Et puis, comme prévu, et après quelques imprévus, Fede, notre ami de Villa Serranna, est bel et bien venu nous voir pour construire le fameux four. Après avoir reporté une première fois sa venue faute de moyen de transport, il est finalement parti avec un ami mais a du endurer une bien triste journée, tombant en panne à vingt kilomètres de chez nous, devant attendre la journée durant une dépanneuse, qui le laissera finalement près de l'aéroport de Montevideo – vingt kilomètres dans l'autre sens – et faisant 10 kilomètres à pied en pleine nuit pour rejoindre la maison de sa mère. Mais rien de quoi le décourager : il arrivera chez nous le lendemain après avoir fait 20 kilomètres à vélo, refusant même un verre d'eau à son arrivée, affichant toujours une sérénité déconcertante. Tout ça pour nous aider à construire ce four, gratuitement. Il sera accompagné de Pablo, autre volontaire rencontré à Villa Serranna, dont nous avions bien senti l'envie lors de nos correspondances sur la Toile de venir nous rejoindre pour ce chantier. Accompagné de Nando, le compagnon d'Aude, c'est donc toute une équipe qui mettra la main à la pâte et les mains dans la terre. En deux jours, pour un budget de 30€, beaucoup de débrouille, un peu de récup' et une direction des opérations menée de main de maître par Fede, le four fut monté. Il a quand même fallu une séance particulière de torture : la technique artisanale remplaçant la bétonneuse, qui consiste à mélanger le sable et l'argile en l'écrasant avec les pieds, est beaucoup, beaucoup plus agréable sous 40° que sous 6°, avec une eau venant des dernières pluies, devant avoisiner les 0°. J'ai du rester une petite heure à barboter, et ai du mettre la journée avant de sentir de nouveau mes doigts de pied. Sport à haut risque aussi.

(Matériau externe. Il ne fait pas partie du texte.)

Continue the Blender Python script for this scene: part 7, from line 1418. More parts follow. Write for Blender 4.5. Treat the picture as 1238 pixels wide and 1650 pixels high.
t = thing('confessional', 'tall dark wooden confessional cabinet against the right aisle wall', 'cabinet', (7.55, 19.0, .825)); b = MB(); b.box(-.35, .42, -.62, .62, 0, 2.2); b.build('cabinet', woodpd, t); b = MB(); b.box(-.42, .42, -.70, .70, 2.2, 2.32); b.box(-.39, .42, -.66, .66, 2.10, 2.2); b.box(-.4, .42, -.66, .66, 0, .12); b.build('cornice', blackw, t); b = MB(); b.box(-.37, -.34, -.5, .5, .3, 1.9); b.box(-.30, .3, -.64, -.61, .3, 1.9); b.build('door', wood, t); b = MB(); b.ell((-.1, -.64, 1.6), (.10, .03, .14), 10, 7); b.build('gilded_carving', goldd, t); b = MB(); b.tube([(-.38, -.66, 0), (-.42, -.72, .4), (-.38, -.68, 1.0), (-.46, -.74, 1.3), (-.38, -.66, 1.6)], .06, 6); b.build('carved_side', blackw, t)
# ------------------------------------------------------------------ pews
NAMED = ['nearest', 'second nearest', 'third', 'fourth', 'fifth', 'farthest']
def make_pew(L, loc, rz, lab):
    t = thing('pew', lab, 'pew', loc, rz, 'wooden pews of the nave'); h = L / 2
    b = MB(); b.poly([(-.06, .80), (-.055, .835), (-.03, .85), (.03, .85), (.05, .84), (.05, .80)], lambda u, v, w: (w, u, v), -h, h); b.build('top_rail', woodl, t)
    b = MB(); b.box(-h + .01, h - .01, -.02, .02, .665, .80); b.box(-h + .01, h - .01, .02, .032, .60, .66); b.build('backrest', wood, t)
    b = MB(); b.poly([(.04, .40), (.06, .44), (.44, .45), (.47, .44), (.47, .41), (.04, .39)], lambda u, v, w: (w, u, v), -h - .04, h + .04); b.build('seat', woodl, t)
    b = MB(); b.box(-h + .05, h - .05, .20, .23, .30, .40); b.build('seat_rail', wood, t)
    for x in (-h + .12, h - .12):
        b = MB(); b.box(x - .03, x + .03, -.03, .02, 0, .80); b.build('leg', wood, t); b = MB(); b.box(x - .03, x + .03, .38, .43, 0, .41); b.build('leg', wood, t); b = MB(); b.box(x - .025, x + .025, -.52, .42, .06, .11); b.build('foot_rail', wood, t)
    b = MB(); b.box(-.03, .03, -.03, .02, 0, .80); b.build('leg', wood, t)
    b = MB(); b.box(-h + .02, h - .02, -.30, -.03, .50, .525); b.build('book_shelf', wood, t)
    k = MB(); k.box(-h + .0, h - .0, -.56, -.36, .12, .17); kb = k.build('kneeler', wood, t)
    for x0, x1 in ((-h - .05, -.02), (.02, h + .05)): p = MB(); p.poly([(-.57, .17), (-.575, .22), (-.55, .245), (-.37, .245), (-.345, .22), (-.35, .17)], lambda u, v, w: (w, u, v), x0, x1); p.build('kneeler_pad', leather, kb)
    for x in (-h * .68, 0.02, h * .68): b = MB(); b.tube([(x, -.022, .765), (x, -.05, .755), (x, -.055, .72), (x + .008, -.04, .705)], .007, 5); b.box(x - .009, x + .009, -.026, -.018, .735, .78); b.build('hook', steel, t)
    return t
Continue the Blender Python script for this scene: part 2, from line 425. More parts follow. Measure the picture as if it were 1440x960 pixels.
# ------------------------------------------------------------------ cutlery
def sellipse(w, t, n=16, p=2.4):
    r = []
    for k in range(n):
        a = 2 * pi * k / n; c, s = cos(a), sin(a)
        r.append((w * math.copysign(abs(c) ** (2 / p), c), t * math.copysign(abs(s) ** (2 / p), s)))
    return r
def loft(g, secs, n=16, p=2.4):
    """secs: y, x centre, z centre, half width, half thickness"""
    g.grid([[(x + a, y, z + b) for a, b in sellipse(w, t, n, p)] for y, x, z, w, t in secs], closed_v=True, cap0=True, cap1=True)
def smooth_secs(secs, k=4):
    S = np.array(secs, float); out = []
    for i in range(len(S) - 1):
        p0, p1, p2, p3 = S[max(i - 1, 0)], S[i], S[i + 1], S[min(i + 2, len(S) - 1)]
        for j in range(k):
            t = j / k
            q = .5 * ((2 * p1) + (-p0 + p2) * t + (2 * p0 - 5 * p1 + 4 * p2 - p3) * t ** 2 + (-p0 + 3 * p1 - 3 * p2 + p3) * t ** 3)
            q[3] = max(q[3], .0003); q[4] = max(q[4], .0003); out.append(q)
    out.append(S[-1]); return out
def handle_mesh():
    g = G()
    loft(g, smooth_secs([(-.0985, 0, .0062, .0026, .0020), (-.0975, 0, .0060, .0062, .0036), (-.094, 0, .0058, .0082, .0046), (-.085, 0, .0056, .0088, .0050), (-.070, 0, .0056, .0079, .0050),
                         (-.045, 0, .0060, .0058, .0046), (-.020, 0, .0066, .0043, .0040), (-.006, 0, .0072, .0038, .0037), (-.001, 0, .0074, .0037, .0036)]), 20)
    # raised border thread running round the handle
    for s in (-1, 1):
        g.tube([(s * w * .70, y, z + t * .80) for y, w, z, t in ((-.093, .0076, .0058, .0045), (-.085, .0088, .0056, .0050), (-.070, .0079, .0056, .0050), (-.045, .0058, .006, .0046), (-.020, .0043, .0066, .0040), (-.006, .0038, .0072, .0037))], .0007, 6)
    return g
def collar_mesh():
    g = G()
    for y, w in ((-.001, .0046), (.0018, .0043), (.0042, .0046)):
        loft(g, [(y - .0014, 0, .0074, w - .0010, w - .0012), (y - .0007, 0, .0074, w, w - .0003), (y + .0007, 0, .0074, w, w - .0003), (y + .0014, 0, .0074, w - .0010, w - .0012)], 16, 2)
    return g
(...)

On était contents, finalement, de ces retards et imprévus de Fede, car cela signifiait que nous finissions le four un certain 9 juin, jour où Céline reçut, entre autres une photo de ses copains brestois qui la fit pleurer de plaisir. Bref, le jour de son anniversaire. J'avais discrètement sensibilisé Fede et Pablo pour qu'ils restent le soir venu, pour fêter ça. On trouvait que c'était un beau symbole que de fêter ce premier anniversaire hivernal avec ces nouveaux amis d'ailleurs. Mais c'était sans compter sur le caractère imprévisible de l'Uruguayen. Alors que nous nous apprêtons à préparer l'apéro et le repas, la pluie commence à tomber. Soudain, Fede et Pablo se lèvent : « bon, merci pour tout ! On va y aller parce que la pluie commence à tomber ». Ce n'est plus une barrière culturelle, c'est un gouffre. Si partir au moment de l'apéro relève de l'impensable et de l'impensé en Bretagne, prétexter la pluie est une donnée qu'un cerveau breton ne peut pas prendre en compte. Nous sommes restés ébahis, sans voix. D'autant plus qu'il n'y avait aucun malaise apparent – et nous nous sommes permis de les recontacter le lendemain pour nous en assurer. On nous avait prévenu que l'Uruguayen pouvait être comme ça, imprévisible sur les invitations. Dommage, d'autant plus qu'il méritaient amplement un bon repas après deux jours de travail comme ça, à l’œil. En sifflant, seuls mais heureux, notre bouteille de vin, on s'est dit qu'ici, au moins, on n'était pas au bout de nos surprises.